Hinkel, refreshingly for a Celtic employee, doesn't side-step the issue of Rangers' European demands when assessing the factors that allowed him to claim a Scottish league championship medal on the final day of the season.
"Of course it had an influence on the way the games went," he says. "I have to thank my old club Stuttgart because they had a chance to finish third in Rangers' Champion League group, which meant they would have gone into the Uefa Cup and not Rangers. All the games to the final were good for us."
The games that were good for Hinkel in Celtic colours were the three he played against Rangers. Although his form may have been patchy overall, in impressing in the most exacting environment he demonstrated the calibre expected of player with 17 full caps, who signed for Seville from Stuttgart for ¤4m (£3.15m) in 2006. He takes pride in his achievements with the Andulucia club, despite finding himself behind Daniel Alaves for the right-back berth. It cost him his place in the international set-up and, despite harbouring ambitions of a return, has not been called up under Joachim Low, his reserve coach when he was breaking through at Stuttgart.
"Seville was difficult because I wasn't playing but I have to say it was one of the best times of my life, a special time," he says. "They signed me because they thought Alves would go to Chelsea or Liverpool, then he didn't move.
"The atmosphere was good – a great family and I learned a lot of things from the team-mates and my coach (Juande Ramos]. We had a very strong team. We beat Arsenal in the group stages of the Champions League, which wasn't down to luck, we won the Uefa Cup twice, the Spanish Cup, and the Super Cup. We finished third in La Liga but we could have won the championship one year. If we had won our last two games we would have done. It was incredible but every player played a good role for the squad.

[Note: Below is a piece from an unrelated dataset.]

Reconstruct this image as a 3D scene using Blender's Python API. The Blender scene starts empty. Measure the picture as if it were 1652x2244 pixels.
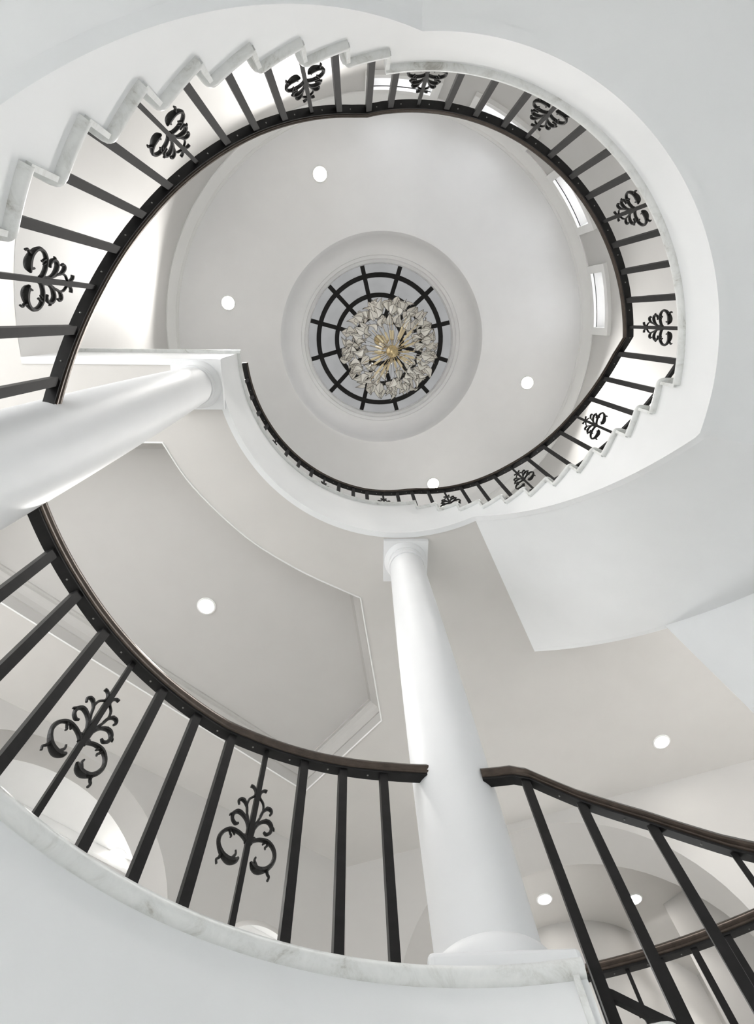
import bpy, bmesh, math, random
from mathutils import Vector, Matrix
from mathutils.geometry import tessellate_polygon
from math import sin, cos, pi, radians, hypot, atan2

random.seed(7)
SC = bpy.context.scene
COL = SC.collection

# ------------------------------------------------------------------ camera
F_PX, VX, VY = 1220.0, 777.19, 699.27          # focal length in px, zenith point in px (1652 x 2244 frame)
zc = Vector(((VX - 826) / F_PX, -(VY - 1122) / F_PX, 1.0)).normalized()
yc = Vector((0, -1, 0)); yc = (yc - zc * yc.dot(zc)).normalized()
xc = yc.cross(zc)
if xc.x < 0: xc = -xc
cam_d = bpy.data.cameras.new('camera'); cam = bpy.data.objects.new('camera', cam_d); COL.objects.link(cam)
cam_d.sensor_fit = 'VERTICAL'; cam_d.sensor_height = 36.0; cam_d.lens = F_PX / 2244 * 36.0
cam_d.clip_start = 0.05; cam_d.clip_end = 200
cam.matrix_world = Matrix(((xc.x, xc.y, -xc.z, 0), (yc.x, yc.y, -yc.z, 0), (zc.x, zc.y, -zc.z, 0), (0, 0, 0, 1)))
SC.camera = cam

# ------------------------------------------------------------------ world, exposure
world = bpy.data.worlds.new('overcast_daylight'); SC.world = world; world.use_nodes = True
bg = world.node_tree.nodes['Background']
bg.inputs[0].default_value = (0.985, 0.995, 1.0, 1); bg.inputs[1].default_value = 2.6
SC.view_settings.view_transform = 'Standard'; SC.view_settings.look = 'None'
SC.view_settings.exposure = 1.68; SC.view_settings.gamma = 1.0
SC.view_settings.use_curve_mapping = False
LAMP_W = 60.0      # one recessed lamp

# ------------------------------------------------------------------ the place: one stair drum about a vertical axis
CX, CY = 0.399, 0.319           # stair axis; the camera stands at the origin inside the open eye
RE = 1.5                        # eye radius (face of the stringers and landings)
RW = 3.05                       # inner radius of the outer wall
ZL, ZM, ZU = 1.11, 3.30, 5.52   # landing levels
ZS = 4.69                       # ceiling under the upper floor
ZC = 8.50                       # drum ceiling
Z0 = -1.75                      # ground floor
A_LO0, A_LO1 = 80.4, 178.5      # landings between these angles (degrees)
A_MI0, A_MI1 = 260.4, 360.8
A_UP0, A_UP1 = 440.9, 540.0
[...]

Celtic provides Hinkel with different challenges. The intensity and pressure brought to bear surpasses that in his previous postings. "At Seville, everyone wanted you to win but here you have to do it. It is the same situation you get with Barcelona, or the teams in England and Germany that are always at the top. When you don't win, it's a problem. In Stuttgart it was different. The people there were always looking to lower expectations. It was a case of 'maybe we can go for the championship but a Uefa Cup place is okay'. It is the players' job here to deal with the intensity. If you win three in a row, you have to win four, five, maybe six. You have to be strong in the head. It is not easy but the players here are used to it, have a strong mentality, and are always challenging themselves.
"It is not just the fans who are never satisfied, it's everybody – the players, the people who run the club. But it is harder to hold a level than reach a level, because when you are at the top everyone wants to push you off."
And even when you are at the top, people want you to push on.